Friday, 7 January 2011

From teacher to 'learning coach'

For a long time, I have felt that the title 'teacher' (in my language, Finnish, too - 'opettaja') is misleading or wrong in the 21st-century context. A teacher is somebody who has sole access to secret knowledge, and stands in front of the classroom giving lectures. He/she is the deliverer of knowledge, in a one-way process, which was believed to automatically lead to student learning earlier, but which we all now know is not necessarily the case. Wouldn't it be about time to think of a new, more appropriate title for ourselves - one that would describe what is expected of us, to make education more learner-centred?

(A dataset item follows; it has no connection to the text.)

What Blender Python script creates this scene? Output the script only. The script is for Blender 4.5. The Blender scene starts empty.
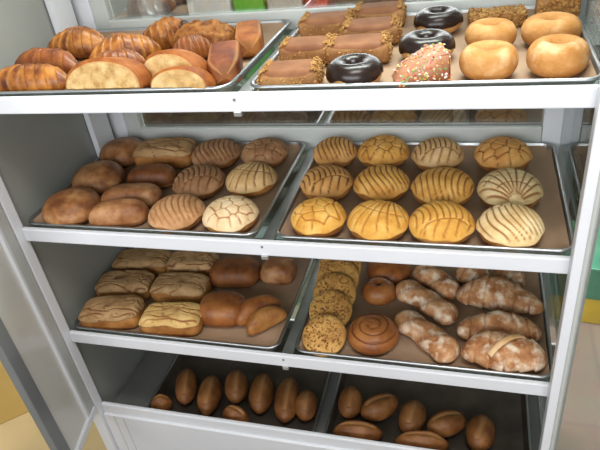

Today, I came across an interesting article on the World Future Society website: The World is My School: Welcome to the Era of Personalized Learning by Maria H. Andersen. And there it was - the title I've been trying think of: LEARNING COACH! Ms Andersen describes the new role like this:
As the learning coach, my job is no longer to “deliver content” to the students. ... Now I can use my time to help students search for good questions, help them to understand the content they are learning, provide activities to help them work with the concepts or connect the material in an applied way, and foster discussion with other students on these topics.
Ms Andersen's model for personalized learning sounds really fascinating, although slightly sci-fi at times, too, but that's what futurists of education should present us with, to boldly go where no teacher has ever gone before.
A system for personalized learning will not grow from inside formal education. Education is like a field that’s been overplanted with only small patches of fertile soil. Too many stakeholders (parents, unions, administration, faculty, etc.) compete to promote various ideas about how to change, acting like weeds or plagues that choke off plant growth. The fresh and fertile soil of the open Web can foster the quick growth of a personalized learning system. Then, like a good fertilizer, it can be used to replenish the soil of formal education and help us to reach that “Holy Grail” of education: personalized learning for all.


Maria H. Andersen said...

Thanks for the mention of the article. I just rebuilt two of my algebra classes as a "reality show" where they have to complete daily "learning challenges" and you "win" the contest by getting an A. It's rather complicated, but I thought I would mention this because I only refer to myself in this new paradigm as the "learning coach."

sinikka said...

Thank you for your comment! Sorry if I somehow misinterpreted your article... I just really liked the name 'learning coach'. I think that if teachers were called something else they would have to start thinking about what they do differently. Teacher is such an old 'loaded' word, and when we think of ourselves as teachers, it easily leads to the old-style learning environment, even though clearly our students need something else today.

M Coleman said...

The terminology can definitely 'jump-start' conversation and change. "Learning Coach" has a great ring to it!

sinikka said...

I've been thinking about the problems inherent in the title 'teacher' for a long time. Then again, as you rightly say, changing the terminology might jump start change, but not automatically lead to anything big. Just today I read in Seth Godin's blog:
"It's a lot easier for an organization to adopt new words than it is to actually change anything." Of course, this is very true, too.